1 選挙の活動と準備(事前運動の禁止)ーあえて、再掲する
1) 私たちが今回たずねたのは、各都議会議員及び、その立候補予定者の事務所です。
選挙の候補者と言わない、言えません。
今回、訪問した相手が、今日の段階で選挙運動をすることはありません。選挙期間以前に選挙運動することは、選挙の事前運動と言うことになり、それは禁止されています。
2) 選挙運動ができるのは、選挙の立候補受付が完了してからです。それ以前に行う政治家の活動は、選挙運動でなく、あくまで議員活動か、後援会の拡大・広報活動です。
3) 選挙運動期間に入る前の事前にできることは、事務所・車両など借り上げの内交渉、届け出書類の準備等、ごく限られた範囲です。法律の解釈説明をした解説本も出ています。

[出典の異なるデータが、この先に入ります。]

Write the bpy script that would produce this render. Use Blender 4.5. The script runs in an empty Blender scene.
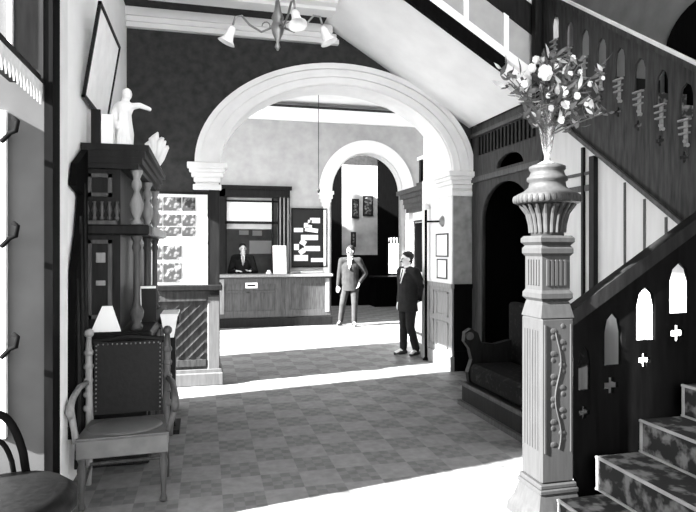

4) 政治家のパンフレットやポスターは、選挙のために作るのでなく、あくまで後援者を増やすため、自分を知ってもらうための討議資料に相当します。(追加:選挙時には、別途専用のポスターを作ります。

2 政治家と首長の違い
 新人の予定候補者の事務所に訪ねました。村上さんは、 「何か行動を起こしてくれそうだが、全てを任せても良いだろうという気はしない。」と吉田さんに伝えた。しかし、吉田は、「議員は、任せられるかどうかというより、何かをやってくれそうだという、そういった行動力のほうが大切。」と答えた。村上さんは、「それを聞いて議員という職業の役割を改めて認識し、その意見に納得した」と、しました。吉田の考えでは、議員と首長の違いがあると思っています。ただし、村上さんの判断は、最後まで大切にして下さい。どちらの考えが正しいか、結果がでるのは今回の選挙が終わってから、いや何年もたってからのことです。

3 吉田の紹介と、名簿の提供
 この件は、上の段落(吉田の注2)で説明したように、相手のプライバシーを一方的に明かすようなことはしません。あくまで、相手の方に、紹介することの了解を取って、案内しているものです。吉田を十分に知ってくれている人ですが、その相手から紹介されることを拒否されることもあります。